“A circular economy requires a change of mindset”–Françoise Bonnet, Secretary General of ACR+

11th January 2017 Steve Hoare

Françoise Bonnet joined ACR+, the Association of Cities and Regions for Recycling and Sustainable Resource Management, in 2013 after spells in the Brussels regional administration, the United Nations and in the private sector. When she arrived, ACR+ had just three staff members. Now, it has more than 10.

What is the ACR+ vision for the circular economy?

The circular economy was foreseen with material resources as the entry door. Now, it’s clear that we need to connect all policies. Circular economy is translated to the energy sector with renewable energy, in the water sector with reusable water and in material resources in re-use, repair and recycling. And of course when you produce a product you need energy and water so it is linked.

It is not only about cost efficiency. We are trying to deliver a system change not a system optimisation. We need to change our economy and our consumer and producer patterns.

Public authorities are in the middle. You have the producer’s vision and the consumer’s interest and you need to balance both. Because, of course, you have local jobs in your territory thanks to producers and you need to serve the public interest of your citizens, who are also consumers. You have to have a comprehensive vision of what you want on your territory.

Public authorities have a lot of tools. They can work on taxes, they can work on subisidies, they can work on selective collection, they can work on public procurement–and public procurement is key because you can promote green products.

We are convinced that digitalisation and new business models will be a key to the future because we would like to develop more product service systems. You don’t need to own everything you can buy as services and use less raw materials.

And a key element for us: when you can do it locally, do it locally. All the things you can produce locally, like urban agriculture for example, you have less environmental impact, you create local jobs and you create communities.

What role does the private sector play?

When you have the circular economy, you are dealing with the economy, so more and more you will need to enter into public-private partnerships.

This is especially true with products. Because producers need to be responsible for their products until the end of their lifetime but you cannot ask them to be responsible without collaboration with public authorities.

In the future cities will not earn money by being waste managers. More and more they will manage only the residual fraction. Because if we reach what we want–meaning that waste is a resource–producers will want to get back their materials and won’t want to give them to municipalities.

Municipalities will keep the residual waste. Of course, residual waste needs to be managed and it’s better to have a waste-to-energy plan than just to burn waste or send it to landfill.

But you have to be careful about your waste-to-energy infrastructure. Don’t make it too big or you will have less incentive to recycle as you will keep needing to feed the beast.

How do cities reach out to the private sector?

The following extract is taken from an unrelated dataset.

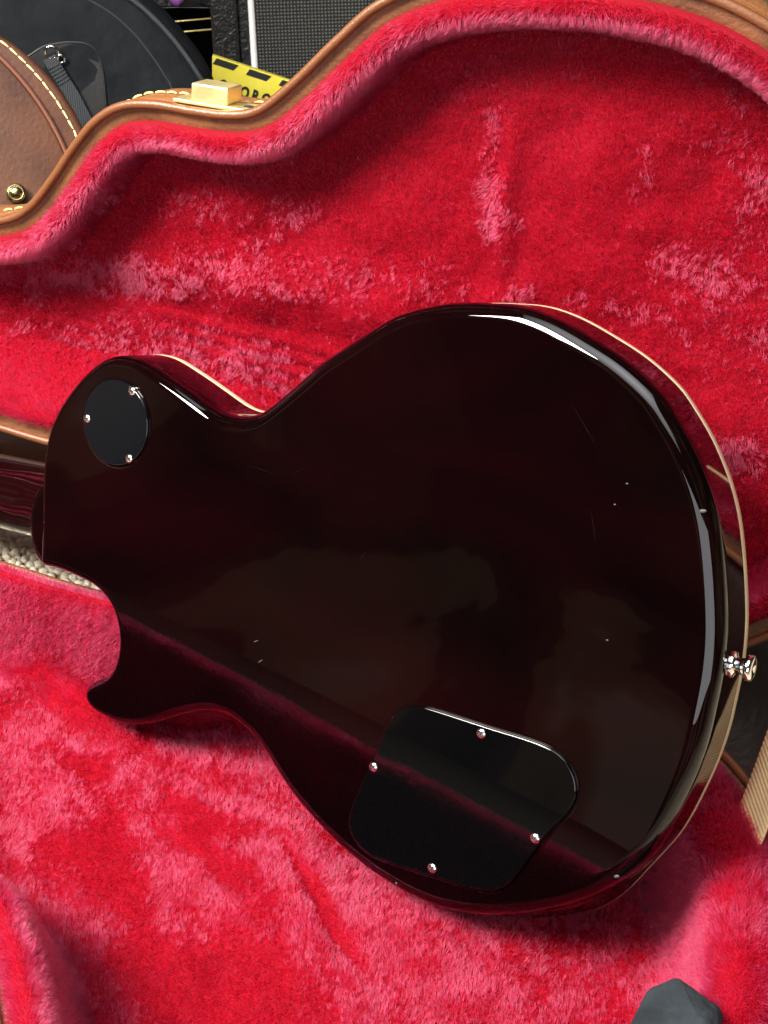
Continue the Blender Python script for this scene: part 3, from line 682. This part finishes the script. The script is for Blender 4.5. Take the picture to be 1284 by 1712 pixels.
# black gig bag
bag = root('gig_bag', fr([-237.7491, 1201.6101, -670.0], [.9912, .1322, 0], [-.0555, .4161, .9076], [.12, -.8996, .4198]), 'black padded gig bag with zip and strap patch behind the open lid', 'gig bag')
silh = [(38.7, 276.6), (53.0, 261.0), (65.7, 244.3), (75.7, 229.2), (83.0, 214.1), (87.4, 198.5)]
Pb = catmull([(-330, 20), (-335, 150), (-300, 270), (-220, 335), (-120, 345), (-40, 330), (5, 305)] + silh + [(92, 160), (94, 90), (88, 20), (40, 6), (-280, 6)], 8)
slab('bag_body', Pb, M_bag, bag, 120, 22, -4, crown=10)
zp = catmull([(-60, 318), (-20, 303), (16.4, 277.5), (33.4, 261.8), (48.7, 243.9), (61.2, 226.0), (71.1, 209.1), (76.9, 196.2), (82, 160)], 30, False)
def on_bag(P, dz=0.0):
    P = np.asarray(P); d_ = sdf(P, resample(Pb, 200)); z_ = -4 - 22 + np.sqrt(np.maximum(0, 22 ** 2 - (22 - np.clip(d_, 0, 22)) ** 2)); return np.c_[P, z_ + dz + 10 * sstep(d_, 24, 160)]
Zp = on_bag(zp, .4)
V, F = tube(Zp, 3.2, 8); mesh('zip_tape', V, F, M_seam, bag)
tv = []; tf = []; k0 = 0
rs = resample(Zp, 190, False); tgs = np.gradient(rs, axis=0)
for i, (p, tg) in enumerate(zip(rs, tgs)):
    tg = nrm(tg); sd = nrm(np.cross(tg, [0, 0, 1])); V, F = box(-.55, .55, -1.6, 1.6, 2.6, 4.0)
    sd = sd * (1 if i % 2 else 1); W = p + V[:, :1] * tg + (V[:, 1:2] + (.7 if i % 2 else -.7)) * sd + V[:, 2:] * np.array([0, 0, 1.0])
    tv.append(W); tf += [tuple(np.array(f) + k0) for f in F]; k0 += 8
o = mesh('zip_teeth', np.vstack(tv), tf, M_zip, bag, smooth=False); o['kind'] = 'stuff'; o['label'] = 'row of small zip teeth'
sm = on_bag(catmull([(-70, 306), (-50, 294), (-23.5, 279.1), (-2.6, 264.9), (15.2, 247.0), (30.1, 225.8), (39.8, 208.9), (45.9, 194.9), (52, 150)], 12, False), 0)
V, F = tube(sm, 1.8, 6); mesh('seam', V, F, M_seam, bag)
pt = catmull([(-80, 236), (-57.8, 243.1), (-38.3, 243.4), (-24.8, 239.0), (-17.6, 227.9), (-15.3, 211.5), (-15.5, 181.5), (-17, 120), (-120, 120), (-125, 200)], 8)
P2 = resample(pt, 150); P2 = P2 if is_ccw(P2) else P2[::-1]; N2 = outward(P2)
rr = [on_bag(P2 - N2 * i_, z_) for i_, z_ in ((0, -1.5), (.2, 1.2), (1.2, 1.9), (4, 1.6))]
V, F = loft(rr, False, True); o = mesh('leather_patch', V, F, M_patch, bag, sharp=60); fix_normals(o)
V, F = tube(on_bag(P2 - N2 * 2.2, 2.0), .5, 5, True); mesh('patch_seam', V, F, M_seam, o)
st = np.array([(-66, 229), (-58, 213), (-48, 194), (-38, 170), (-26, 140), (-20, 110)], float); st = resample(catmull(st, 6, False), 40, False)
S3 = on_bag(st, 4.0); tgs = np.gradient(S3, axis=0); V = []; F = []
for p, tg in zip(S3, tgs):
    sd = nrm(np.cross(nrm(tg), [0, 0, 1])); V += [p - sd * 7, p - sd * 6.4 + [0, 0, 1.2], p + sd * 6.4 + [0, 0, 1.2], p + sd * 7]
for i in range(len(S3) - 1):
    for j in range(4): j2 = (j + 1) % 4; F.append((i * 4 + j, i * 4 + j2, (i + 1) * 4 + j2, (i + 1) * 4 + j))
strap = mesh('shoulder_strap', V, F, M_bstrap, bag, sharp=50); fix_normals(strap)
for k in range(6):
    p = S3[3 + k] + np.array([0, 0, 1.3]); tg = nrm(tgs[3 + k]); sd = nrm(np.cross(tg, [0, 0, 1])); V, F = tube(np.array([p - sd * 6.2, p, p + sd * 6.2]), .55, 6); mesh('strap_ridge', V, F, M_bstrap, strap)
rg = on_bag([(-63.0, 233.0)], 7)[0]
tt = np.linspace(0, 2 * math.pi, 33)[:-1]; V, F = tube(rg + np.c_[6.2 * np.cos(tt), 5.2 * np.sin(tt), 2.5 * np.sin(tt)], 1.25, 8, True); mesh('strap_ring', V, F, M_chrome, strap)
rg = on_bag([(-55.0, 227.0)], 6)[0]
V, F = tube(rg + np.c_[3.2 * np.cos(tt), 3.4 * np.sin(tt), 1.5 * np.sin(tt)], 1.0, 8, True); mesh('strap_ring', V, F, M_chrome, strap)

# amplifier cabinet
amp = root('amplifier', fr([-154.2355, 1676.064, -670.0], [.995, .0995, 0], [-.0118, .118, .9929], [.0988, -.988, .1186]), 'black amplifier cabinet with woven grille and white piping', 'amplifier')
V, F = box(-55, 520, 8, 480, -230, -6); o = bevel(mesh('cabinet', V, F, M_tolex, amp, smooth=True, sharp=40), 7, 4)
V, F = box(-55, -22, 8, 480, -5.8, 6); bevel(mesh('front_frame', V, F, M_tolex, amp, sharp=40), 5, 3)
V, F = box(-21.5, -9.6, 14, 470, -5.8, 1.5); bevel(mesh('frame_inset', V, F, M_tolex, amp, sharp=40), 2, 2)
V, F = box(-1.2, 500, 14, 470, -5.8, 0); mesh('grille', V, F, M_grille, amp, smooth=False)
V, F = tube(np.array([(-5.2, 14, 0), (-5.2, 240, 0), (-5.2, 470, 0)], float), 4.0, 12); mesh('white_piping', V, F, M_whitep, amp)
V, F = box(-20, 30, 0, 8, -120, -40); mesh('foot', V, F, M_black, amp, smooth=False)

# yellow printed carton in front of the amplifier
yb = root('yellow_carton', fr([-149.8, 1520.8083, -670.0], [.995, .0995, 0], [-.0285, .2846, .9582], [.0953, -.9535, .286]), 'yellow printed carton with black marks and lettering below the amplifier', 'carton')
sl = math.atan2(91 - 121.9, 44.7 + 42.0)
P = np.array([(-42, 121.9), (130, 121.9 + 172 * math.tan(sl)), (120, 4), (-52, 4)], float)
Vc = np.vstack([np.c_[P, np.zeros(4)], np.c_[P, np.full(4, -30.)]]); F = [(0, 3, 2, 1), (4, 5, 6, 7)] + [(i, (i + 1) % 4, 4 + (i + 1) % 4, 4 + i) for i in range(4)]
o = mesh('carton_body', Vc, F, M_yellow, yb, smooth=False); fix_normals(o); bevel(o, .8, 2)
for i, (x0, y0) in enumerate(((-37.3, 119.0), (-0.6, 105.9), (36, 92.9), (72.5, 80))):
    ex = np.array([math.cos(sl), math.sin(sl)]); q0 = np.array([x0, y0]) + np.array([0, -.6])
    Pm = np.array([q0, q0 + ex * 26, q0 + ex * 20 + [-1, -7.4], q0 - ex * 4.4 + [-1, -7.4]]); V = np.vstack([np.c_[Pm, np.full(4, .35)], np.c_[Pm, np.full(4, .02)]])
    o = mesh('black_mark', V, [(0, 3, 2, 1)] + [(k, (k + 1) % 4, 4 + (k + 1) % 4, 4 + k) for k in range(4)], M_ink, yb, smooth=False); fix_normals(o)
def letter(ch, x, y, size, rot, parent):
    cu = bpy.data.curves.new('letter', 'FONT'); cu.body = ch; cu.size = size * MM; cu.extrude = .0001; cu.offset = .0006; cu.align_x = 'CENTER'
    t_ = bpy.data.objects.new('letter_source', cu); sc.collection.objects.link(t_)
    me = bpy.data.meshes.new_from_object(t_.evaluated_get(bpy.context.evaluated_depsgraph_get())); bpy.data.objects.remove(t_)
    o = link('letter', me, M_ink, parent, smooth=False); o.location = (x * MM, y * MM, .0004); o.rotation_euler = (0, 0, rot); o.scale = (1, 1.35, 1)
bpy.context.view_layer.update()
for k, ch in enumerate('OCORO'):
    letter(ch, -34.5 + 12.1 * k, 82.5 - 4.2 * k, 13.0, sl, yb)

# things on the floor far behind
rack = root('equipment_box', fr([-246.3475, 1745.7235, -670.0], [1, 0, 0], [0, .1961, .9806], [0, -.9806, .1961]), 'low black equipment box with two gold edge lines beside the amplifier', 'box')
V, F = box(-120, 64, 4, 104, -160, 0); bevel(mesh('box_body', V, F, M_black, rack, sharp=40), 2, 2)
for y0, y1 in ((88, 90), (75, 76.6)):
    V, F = tube(np.array([(-120, y0 - 10, .6), (64, y1 + 3, .6)], float), .9, 6); mesh('edge_line', V, F, M_gold, rack)
V, F = box(-118, 62, 104.2, 111, -150, -6); mesh('box_lid', V, F, M_tolex, rack, smooth=False)
cb = root('cable_coil', fr([-232.0, 1800.0, -560.0 + 6], [1, 0, 0], [0, 1, 0], [0, 0, 1]), 'coil of yellow cable on the black equipment box', 'cable')
for k in range(5):
    tt = np.linspace(0, 2 * math.pi, 40)[:-1]; V, F = tube(np.c_[(34 - 2 * k) * np.cos(tt), (22 - k) * np.sin(tt) + 2 * k, 2.2 * k + 1.2 * np.sin(3 * tt + k)], 1.9, 7, True); mesh('cable_turn', V, F, M_yellow, cb)
pc = root('purple_cloth', fr([-262.0, 1745.0, -556.0], [1, 0, 0], [0, .1961, .9806], [0, -.9806, .1961]), 'purple cloth corner hanging behind the gig bag', 'cloth')
V = []; F = []
for i in range(13):
    for j in range(7):
        s_, t_ = i / 12, j / 6; V.append((-30 + 60 * s_ * (1 - .0 * t_), 30 - 36 * t_ * (1 - abs(s_ - .55) * 1.5), 3 * math.sin(s_ * 9 + t_ * 2)))
for i in range(12):
    for j in range(6): F.append((i * 7 + j, (i + 1) * 7 + j, (i + 1) * 7 + j + 1, i * 7 + j + 1))
o = mesh('cloth_sheet', V, F, M_purple, pc); m_ = o.modifiers.new('thick', 'SOLIDIFY'); m_.thickness = .0012
hp = root('brass_hoop', fr([-225.0, 1790.0, -530.0], [1, 0, 0], [0, .97, .24], [0, -.24, .97]), 'thin gold rimmed hoop on a short stem behind the gig bag', 'hoop')
tt = np.linspace(0, 2 * math.pi, 64)[:-1]; V, F = tube(np.c_[75 * np.cos(tt), 75 * np.sin(tt) + 60, np.zeros(63)], 1.8, 8, True); mesh('hoop_rim', V, F, M_gold, hp)
V, F = tube(np.array([(14, -8, 0), (14, -9, -25)], float), 2.5, 10); mesh('hoop_stem', V, F, M_brass, hp)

Public procurement is certainly an important tool. It’s nearly 20 percent of the European GDP so you can level certain markets. If, for example, you use a smart car you are buying green but also providing an example to your citizens.

Local authorities give permits to local enterprises. They normally state in the permit what is allowed and what is not allowed. If you want to have greener production, you can put this in your permits.

You can also use incubators and subsidies to encourage new business models. We must never forget that Silicon Valley was born with public money.

Ecodesign is key. Usually local and regional administrations do not have the ability to directly impose legislation for ecodesign but they can promote certain products and ecodesign. We have members that have regional awards for ecodesign. The prize might be the public body buying the product or helping promote it in some other way.

And certain authorities can work on ecodesign legislation directly.

Can you outline some of your members’ most important projects?

Regarding waste management: about five years ago, the little city of Besançon in France had to do some maintenance work on its incineration plant. They didn’t want to spend much money so they decided that instead of doing the maintenance, they used the money to implement a prevention and recycling strategy. In three years, they reached the objective of decreasing the amount of residual waste to be treated.

Paris and Brussels have taken political decisions to draft and implement a circular economy strategy. In Brussels, for example, they did a strong analysis of their urban metabolism. What are the inputs and the outputs on a city level, where could they improve and create jobs.

They combined the ministry of economy and the ministry of environmental affairs in order to draft this regional strategy. And now they are implementing it together. It is quite rare to have two strong ministries working together. In terms of governments, this is a good example.

When the region of Flanders had to incorporate the waste framework directive into its own legislation, they decided to talk about ‘material’ legislation and not anymore ‘waste’ legislation. They started to think about how to boost certain raw materials and how to save materials. It was really a fundamental change of mindset.